* Start Given information *

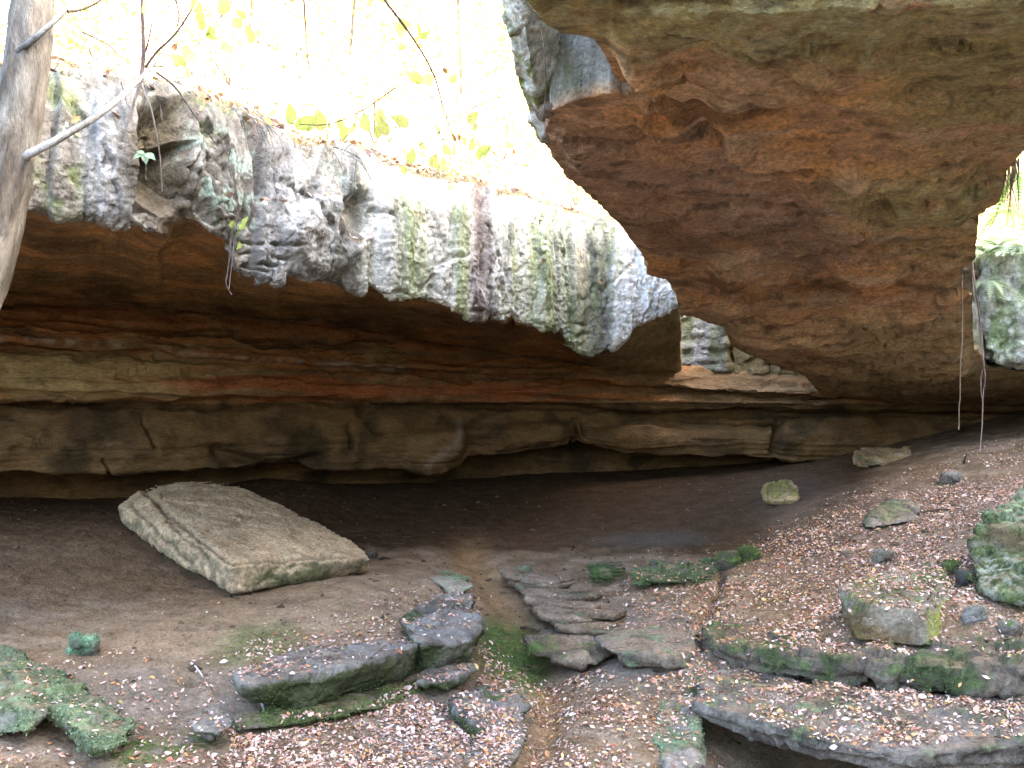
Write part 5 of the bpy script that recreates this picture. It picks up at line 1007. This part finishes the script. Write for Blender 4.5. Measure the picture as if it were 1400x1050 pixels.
stick(712, 862, 738, 868, .03, (.08, .05, .04), 'crooked dark root in the gully mud')
stick(1318, 635, 1322, 622, .02, (.04, .035, .03), 'little dark stub standing below the vines')


# cushions of moss on everything green
def moss():
    Pp, Nn, Cc = [], [], []
    for o in list(COL.objects):
        if o.type != 'MESH' or o.name.split('.')[0] not in ('boulder', 'rock', 'rock_ledge', 'rock_plate', 'ground', 'cliff'): continue
        V, N = mesh_np(o.data); c = np.empty(len(V) * 4, np.float32); o.data.attributes['pigment'].data.foreach_get('color', c); c = c.reshape(-1, 4)[:, :3]
        m = (c[:, 1] > c[:, 0] * 1.28) & (c[:, 1] < .3) & (V[:, 1] > 8); X, Y = proj(V); m &= (X > -30) & (X < 1430) & (Y < 1080) & (Y > 60); i = np.nonzero(m)[0]
        if not len(i): continue
        k = min(len(i) * 2, 9000); i = rng.choice(i, k); Pp.append(V[i] + rng.normal(size=(k, 3)) * .012); Nn.append(N[i]); Cc.append(c[i] * rng.uniform(.6, 1.6, (k, 1)))
    Pp = np.concatenate(Pp); Nn = np.concatenate(Nn); Cc = np.concatenate(Cc); n = len(Pp); print('moss', n)
    nn = Nn + rng.normal(size=(n, 3)) * .9
    tag(leaves_mesh('moss', Pp + Nn * .006, nn, rng.uniform(.014, .034, n), Cc, M_LITTER, .5), 'cushions of green moss on the rocks and banks', kind='stuff')
moss()
# bits of twig among the leaves
def twigs():
    Vs, Fs = [], []
    while len(Vs) < 500 * 6:
        x = rg.uniform(-5, 9); y = rg.uniform(10.5, 22); h = drop(x, y)
        if h is None or h[1].z < .6: continue
        a = rg.uniform(0, 6.28); l = rg.lognormal(-2.1, .5); d = np.array([math.cos(a), math.sin(a), rg.uniform(-.1, .15)]) * l; sd_ = np.array([-d[1], d[0], 0]) / l * .006; p = np.array(h[0]) + np.array([0, 0, .02]); o = len(Vs)
        Vs += [p - d - sd_, p - d + sd_, p - d + np.array([0, 0, .008]), p + d - sd_, p + d + sd_, p + d + np.array([0, 0, .008])]; Fs += [(o, o + 1, o + 4, o + 3), (o + 1, o + 2, o + 5, o + 4), (o + 2, o, o + 3, o + 5)]
    V = np.array(Vs); tag(to_mesh('twig_litter', V, Fs, M_BARK, base(V, (.13, .09, .065)), smooth=False), 'bits of dark twig lying among the fallen leaves', kind='stuff')
twigs()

* End Given information *

* **Written task**: Each line of the data should be quoted exactly, with pictures left out.

* **Response to this task**:
Write part 5 of the bpy script that recreates this picture. It picks up at line 1007. This part finishes the script. Write for Blender 4.5. Measure the picture as if it were 1400x1050 pixels.
stick(712, 862, 738, 868, .03, (.08, .05, .04), 'crooked dark root in the gully mud')
stick(1318, 635, 1322, 622, .02, (.04, .035, .03), 'little dark stub standing below the vines')


# cushions of moss on everything green
def moss():
    Pp, Nn, Cc = [], [], []
    for o in list(COL.objects):
        if o.type != 'MESH' or o.name.split('.')[0] not in ('boulder', 'rock', 'rock_ledge', 'rock_plate', 'ground', 'cliff'): continue
        V, N = mesh_np(o.data); c = np.empty(len(V) * 4, np.float32); o.data.attributes['pigment'].data.foreach_get('color', c); c = c.reshape(-1, 4)[:, :3]
        m = (c[:, 1] > c[:, 0] * 1.28) & (c[:, 1] < .3) & (V[:, 1] > 8); X, Y = proj(V); m &= (X > -30) & (X < 1430) & (Y < 1080) & (Y > 60); i = np.nonzero(m)[0]
        if not len(i): continue
        k = min(len(i) * 2, 9000); i = rng.choice(i, k); Pp.append(V[i] + rng.normal(size=(k, 3)) * .012); Nn.append(N[i]); Cc.append(c[i] * rng.uniform(.6, 1.6, (k, 1)))
    Pp = np.concatenate(Pp); Nn = np.concatenate(Nn); Cc = np.concatenate(Cc); n = len(Pp); print('moss', n)
    nn = Nn + rng.normal(size=(n, 3)) * .9
    tag(leaves_mesh('moss', Pp + Nn * .006, nn, rng.uniform(.014, .034, n), Cc, M_LITTER, .5), 'cushions of green moss on the rocks and banks', kind='stuff')
moss()
# bits of twig among the leaves
def twigs():
    Vs, Fs = [], []
    while len(Vs) < 500 * 6:
        x = rg.uniform(-5, 9); y = rg.uniform(10.5, 22); h = drop(x, y)
        if h is None or h[1].z < .6: continue
        a = rg.uniform(0, 6.28); l = rg.lognormal(-2.1, .5); d = np.array([math.cos(a), math.sin(a), rg.uniform(-.1, .15)]) * l; sd_ = np.array([-d[1], d[0], 0]) / l * .006; p = np.array(h[0]) + np.array([0, 0, .02]); o = len(Vs)
        Vs += [p - d - sd_, p - d + sd_, p - d + np.array([0, 0, .008]), p + d - sd_, p + d + sd_, p + d + np.array([0, 0, .008])]; Fs += [(o, o + 1, o + 4, o + 3), (o + 1, o + 2, o + 5, o + 4), (o + 2, o, o + 3, o + 5)]
    V = np.array(Vs); tag(to_mesh('twig_litter', V, Fs, M_BARK, base(V, (.13, .09, .065)), smooth=False), 'bits of dark twig lying among the fallen leaves', kind='stuff')
twigs()